Enterprise Communications

How Robotic Automation is Being Used in Financial Services

By Paula Bernier, Executive Editor, TMC  |  November 02, 2016

Automation is becoming a prevalent theme at businesses, as more organizations look to employ computing resources and software rather than, or in addition to, people to handle repetitive tasks or other work requiring a high level of consistency.

For example, some companies in the financial industry are now beginning to leverage robotic automation so call center agents don’t have to navigate through various screens.
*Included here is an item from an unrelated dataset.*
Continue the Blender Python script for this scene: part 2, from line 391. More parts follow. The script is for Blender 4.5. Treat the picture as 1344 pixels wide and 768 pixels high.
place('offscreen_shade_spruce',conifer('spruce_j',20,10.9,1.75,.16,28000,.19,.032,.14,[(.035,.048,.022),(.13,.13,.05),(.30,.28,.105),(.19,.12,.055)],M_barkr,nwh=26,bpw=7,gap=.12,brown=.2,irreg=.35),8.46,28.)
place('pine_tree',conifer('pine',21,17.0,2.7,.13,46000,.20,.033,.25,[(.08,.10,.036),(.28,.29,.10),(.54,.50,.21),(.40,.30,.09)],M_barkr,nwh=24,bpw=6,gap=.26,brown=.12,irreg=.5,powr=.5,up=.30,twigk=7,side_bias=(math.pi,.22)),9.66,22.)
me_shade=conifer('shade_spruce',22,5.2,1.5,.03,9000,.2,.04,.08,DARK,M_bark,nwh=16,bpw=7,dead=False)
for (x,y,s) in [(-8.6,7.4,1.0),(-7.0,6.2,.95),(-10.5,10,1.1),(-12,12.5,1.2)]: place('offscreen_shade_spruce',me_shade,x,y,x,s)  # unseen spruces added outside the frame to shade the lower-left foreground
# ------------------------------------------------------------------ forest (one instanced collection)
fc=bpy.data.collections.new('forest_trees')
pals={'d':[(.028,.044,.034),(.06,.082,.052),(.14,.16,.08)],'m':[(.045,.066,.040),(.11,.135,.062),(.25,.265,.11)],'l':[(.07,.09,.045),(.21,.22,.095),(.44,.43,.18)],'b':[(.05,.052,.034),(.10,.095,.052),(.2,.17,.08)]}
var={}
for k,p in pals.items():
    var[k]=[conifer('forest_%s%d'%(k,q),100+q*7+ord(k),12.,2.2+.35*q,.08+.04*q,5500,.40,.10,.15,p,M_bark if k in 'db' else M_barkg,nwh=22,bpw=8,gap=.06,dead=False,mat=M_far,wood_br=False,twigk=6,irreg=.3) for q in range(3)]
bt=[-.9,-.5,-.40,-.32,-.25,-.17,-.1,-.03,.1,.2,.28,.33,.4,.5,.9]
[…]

Instead, the system can be automated to pop up the screens and information these agents require as they need them, explained Dinesh Venugopal, president of digital and strategic customers at IT services giant Mphasis, a company with nearly $1 billion in revenue and 24,000 employees worldwide.
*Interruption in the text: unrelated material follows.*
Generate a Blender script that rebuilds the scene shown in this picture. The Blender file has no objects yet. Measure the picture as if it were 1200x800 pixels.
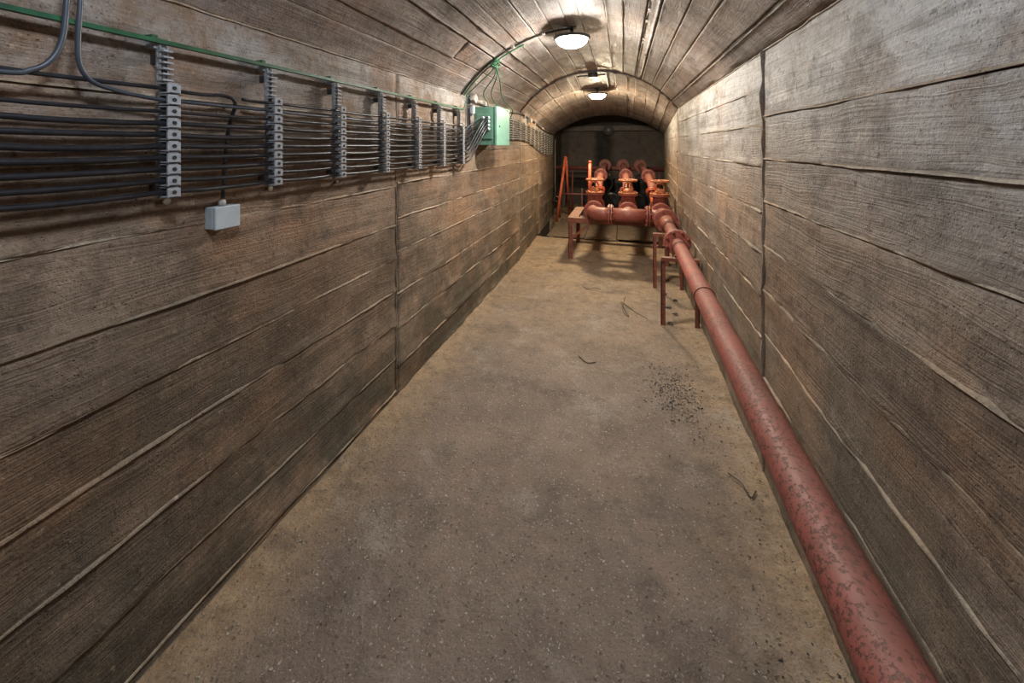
import bpy, bmesh, math, random
from mathutils import Vector, noise, Matrix
random.seed(7)
PI = math.pi
scene = bpy.context.scene

# ---------------------------------------------------------------- camera
cam_d = bpy.data.cameras.new('camera'); cam = bpy.data.objects.new('camera', cam_d)
scene.collection.objects.link(cam); scene.camera = cam
cam_d.sensor_width = 36.0; cam_d.lens = 13.5
cam_d.shift_x = 0.0; cam_d.shift_y = -230/1200
cam_d.clip_start = 0.02
YAW = math.atan(130/450)
cam.location = (0, 0, 1.5); cam.rotation_euler = (PI/2, 0, YAW)

# ---------------------------------------------------------------- world, exposure
w = bpy.data.worlds.new('world'); scene.world = w; w.use_nodes = True
w.node_tree.nodes['Background'].inputs[0].default_value = (0.02, 0.022, 0.025, 1)
w.node_tree.nodes['Background'].inputs[1].default_value = 0.05
vs = scene.view_settings
vs.view_transform = 'Standard'; vs.look = 'None'; vs.gamma = 1; vs.use_curve_mapping = False
vs.exposure = 1.45
# emission of the three ceiling lamps: (colour, strength)
LAMP_NEAR = ((0.74, 0.86, 1.0), 38.0)
LAMP_MID = ((1.0, 0.95, 0.87), 125.0)
LAMP_FAR = ((1.0, 0.84, 0.58), 150.0)

# ---------------------------------------------------------------- helpers
C = scene.collection
def link(o, parent=None):
    C.objects.link(o)
    if parent: o.parent = parent
    return o
def tag(o, label=None, cat=None, group=None, kind=None):
    if label: o['label'] = label
    if cat: o['category'] = cat
    if group: o['group'] = group
    if kind: o['kind'] = kind
    return o
def empty(name, loc=(0, 0, 0), rz=0):
    o = bpy.data.objects.new(name, None); o.location = loc; o.rotation_euler = (0, 0, rz)
    o.empty_display_size = .1
    return link(o)
def finish(o, smooth=False):
    if smooth:
        for p in o.data.polygons: p.use_smooth = True
    return o

class MB:
    """collects geometry for ONE mesh object"""
    def __init__(s): s.v = []; s.f = []; s.uv = None; s.sm = []
    def add(s, vs_, fs_, smooth=False):
        n = len(s.v); s.v += [tuple(p) for p in vs_]
        s.f += [tuple(i+n for i in f) for f in fs_]; s.sm += [smooth]*len(fs_)
        return s
    def box(s, x0, y0, z0, x1, y1, z1, b=0.0, M=None):
        if b <= 0:
            vs_ = [(x, y, z) for x in (x0, x1) for y in (y0, y1) for z in (z0, z1)]
            fs_ = [(0,1,3,2),(4,6,7,5),(0,4,5,1),(2,3,7,6),(0,2,6,4),(1,5,7,3)]
        else:
            bm = bmesh.new(); bmesh.ops.create_cube(bm, size=1)
            for v in bm.verts:
                v.co = Vector(((x0+x1)/2+v.co.x*(x1-x0), (y0+y1)/2+v.co.y*(y1-y0), (z0+z1)/2+v.co.z*(z1-z0)))
            bmesh.ops.bevel(bm, geom=bm.edges[:], offset=b, segments=2, affect='EDGES', profile=.5)
            vs_ = [tuple(v.co) for v in bm.verts]; fs_ = [tuple(v.index for v in f.verts) for f in bm.faces]
            bm.free()
        if M: vs_ = [tuple(M @ Vector(p)) for p in vs_]
        return s.add(vs_, fs_)
    def lathe(s, prof, org, axis=(0, 0, 1), seg=24, smooth=True, cap=True):
        """prof: list of (radius, height along axis)"""
        a = Vector(axis).normalized(); t = Vector((1, 0, 0)) if abs(a.x) < .9 else Vector((0, 1, 0))
        e1 = a.cross(t).normalized(); e2 = a.cross(e1); o = Vector(org)
        vs_ = []; fs_ = []
        for r, h in prof:
            for k in range(seg):
                q = 2*PI*k/seg
                vs_.append(o+a*h+e1*(r*math.cos(q))+e2*(r*math.sin(q)))
        for i in range(len(prof)-1):
            for k in range(seg):
                k2 = (k+1) % seg
                fs_.append((i*seg+k, i*seg+k2, (i+1)*seg+k2, (i+1)*seg+k))
        s.add(vs_, fs_, smooth)
        if cap:
            n = len(s.v)-len(vs_)
            s.f.append(tuple(n+k for k in range(seg))[::-1]); s.sm.append(False)
            s.f.append(tuple(n+(len(prof)-1)*seg+k for k in range(seg))); s.sm.append(False)
        return s
    def cyl(s, p0, p1, r, seg=12, smooth=True):
        p0 = Vector(p0); p1 = Vector(p1)
        return s.lathe([(r, 0), (r, (p1-p0).length)], p0, p1-p0, seg, smooth)
    def tube(s, pts, r, seg=8, res=6, smooth=True, spline=True):
        P = [Vector(p) for p in pts]
        if spline and len(P) > 2:
            Q = [P[0]*2-P[1]]+P+[P[-1]*2-P[-2]]; out = []
            for i in range(1, len(Q)-2):
                a, b, c, d = Q[i-1], Q[i], Q[i+1], Q[i+2]
                for k in range(res):
                    t = k/res
                    out.append(.5*((2*b)+(c-a)*t+(2*a-5*b+4*c-d)*t*t+(3*b-a-3*c+d)*t**3))
            out.append(Q[-2]); P = out
        T = [(P[min(i+1, len(P)-1)]-P[max(i-1, 0)]).normalized() for i in range(len(P))]
        up = Vector((0, 0, 1)) if abs(T[0].z) < .9 else Vector((1, 0, 0))
        n = T[0].cross(up).normalized(); vs_ = []; fs_ = []
        for i, p in enumerate(P):
            n = (n-T[i]*n.dot(T[i])).normalized(); bnm = T[i].cross(n)
            for k in range(seg):
                q = 2*PI*k/seg
                vs_.append(p+n*(r*math.cos(q))+bnm*(r*math.sin(q)))
        for i in range(len(P)-1):
            for k in range(seg):
                k2 = (k+1) % seg
                fs_.append((i*seg+k, i*seg+k2, (i+1)*seg+k2, (i+1)*seg+k))
        m = len(P)-1
        fs_.append(tuple(range(seg))[::-1]); fs_.append(tuple(m*seg+k for k in range(seg)))
        return s.add(vs_, fs_, smooth)
    def torus(s, org, axis, R, r, seg=28, sr=8):
        a = Vector(axis).normalized(); t = Vector((1, 0, 0)) if abs(a.x) < .9 else Vector((0, 1, 0))
        e1 = a.cross(t).normalized(); e2 = a.cross(e1); o = Vector(org); vs_ = []; fs_ = []
        for i in range(seg):
            q = 2*PI*i/seg; d = e1*math.cos(q)+e2*math.sin(q)
            for k in range(sr):
                u = 2*PI*k/sr
                vs_.append(o+d*(R+r*math.cos(u))+a*(r*math.sin(u)))
        for i in range(seg):
            for k in range(sr):
                i2 = (i+1) % seg; k2 = (k+1) % sr
                fs_.append((i*sr+k, i2*sr+k, i2*sr+k2, i*sr+k2))
        return s.add(vs_, fs_, True)
    def build(s, name, mat, parent=None):
        me = bpy.data.meshes.new(name); me.from_pydata(s.v, [], s.f)
        me.polygons.foreach_set('use_smooth', s.sm)
        bm = bmesh.new(); bm.from_mesh(me); bmesh.ops.recalc_face_normals(bm, faces=bm.faces); bm.to_mesh(me); bm.free()
        me.materials.append(mat)
        o = bpy.data.objects.new(name, me)
        if parent is not None and parent.type == 'EMPTY':
            # geometry is given in the thing's own space
            pass
        return link(o, parent)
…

Mphasis can work with clients to assess their processes, look for patterns, see what things can be automated, and then help them do that. By automating processes businesses stand to save on costs, allow for a higher level of responsiveness, and lessen the opportunity for mistakes.
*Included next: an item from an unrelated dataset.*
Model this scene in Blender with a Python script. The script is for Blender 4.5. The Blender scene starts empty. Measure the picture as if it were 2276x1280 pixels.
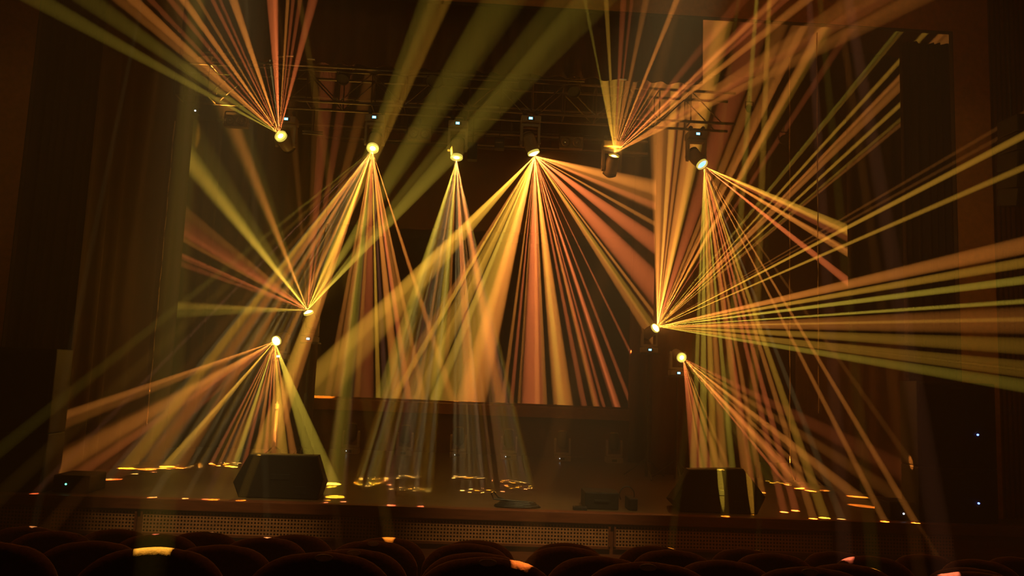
import bpy, bmesh, math, random
from mathutils import Vector, Matrix
S = bpy.context.scene
C = S.collection
PI = math.pi
rad = math.radians

# ------------------------------------------------------------------ camera, world, exposure
F_PX, W_PX, H_PX = 1700.0, 2276.0, 1280.0
EYE = Vector((0, 0, 2.71))
PITCH, ROLL, YAW = rad(6.5), rad(2.3), rad(2.4)
cam = bpy.data.objects.new('camera', bpy.data.cameras.new('camera'))
C.objects.link(cam); S.camera = cam
cam.data.sensor_fit = 'HORIZONTAL'; cam.data.sensor_width = 36.0
cam.data.lens = 36.0 * F_PX / W_PX
cam.data.clip_start = 0.05; cam.data.clip_end = 200
RM = Matrix.Rotation(-YAW, 3, 'Z') @ Matrix.Rotation(PI / 2 + PITCH, 3, 'X') @ Matrix.Rotation(ROLL, 3, 'Z')
cam.matrix_world = Matrix.Translation(EYE) @ RM.to_4x4()

S.view_settings.view_transform = 'Standard'
S.view_settings.look = 'None'
S.view_settings.exposure = 0.0
S.view_settings.gamma = 1.0
S.view_settings.use_curve_mapping = False
w = bpy.data.worlds.new('dim_house'); S.world = w; w.use_nodes = True
w.node_tree.nodes['Background'].inputs[0].default_value = (1.0, 0.34, 0.07, 1)
w.node_tree.nodes['Background'].inputs[1].default_value = 0.006
S.cycles.use_light_tree = True
S.cycles.max_bounces = 4; S.cycles.diffuse_bounces = 2; S.cycles.glossy_bounces = 2
S.cycles.volume_bounces = 0
S.cycles.sample_clamp_indirect = 1.0
S.cycles.use_denoising = True
S.cycles.use_adaptive_sampling = False
HAZE = 0.035                       # scattering of the stage haze per metre

def ray(u, v):
    return RM @ Vector(((u - W_PX / 2) / F_PX, -(v - H_PX / 2) / F_PX, -1.0))
def at_y(u, v, y):
    d = ray(u, v); return EYE + d * ((y - EYE.y) / d.y)
def at_z(u, v, z):
    d = ray(u, v); return EYE + d * ((z - EYE.z) / d.z)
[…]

It’s not one-click ordering that makes Amazon great, noted Venugopal, it’s all that happens behind the scenes to enable that. This model could be applied to the financial services industry, he said, to allow for faster loan approvals, as just one example.

Robotic automation, he added, can also be used for more complex, process-level work. For example, Mphasis offers a compliance automation solution that can be used to lessen the frequency of false positives in anti money laundering applications, he said.

Claims processing is yet another example of where robotic automatic is being employed, said Venugopal. Using this technology, he said, Mphasis was able to reduce the number of people it needed for claims processing from 400 to 220.

While the artificial intelligence and other technology required for doing this kind of thing have existed for some time now, Venugopal said, what’s important here is that Mphasis, which has both domain knowledge and technology knowledge, is making it real for the financial services industry.

In the case of claims processing, for example, Mphasis looked at the entire claims process and how it was being done. It mapped the various processes within the larger process and identified what parts could be eliminated. The processes and factors that were considered included everything from the number of keystrokes and their purpose, to the data required, to information about when managers need to be brought into the process, and more.

Mphasis, which was founded in 1998, is the company that Blackstone in April acquired the 60 percent stake of from EDS (News - Alert) for $1.1 billion. It was the largest single investment Blackstone has made in an Indian company.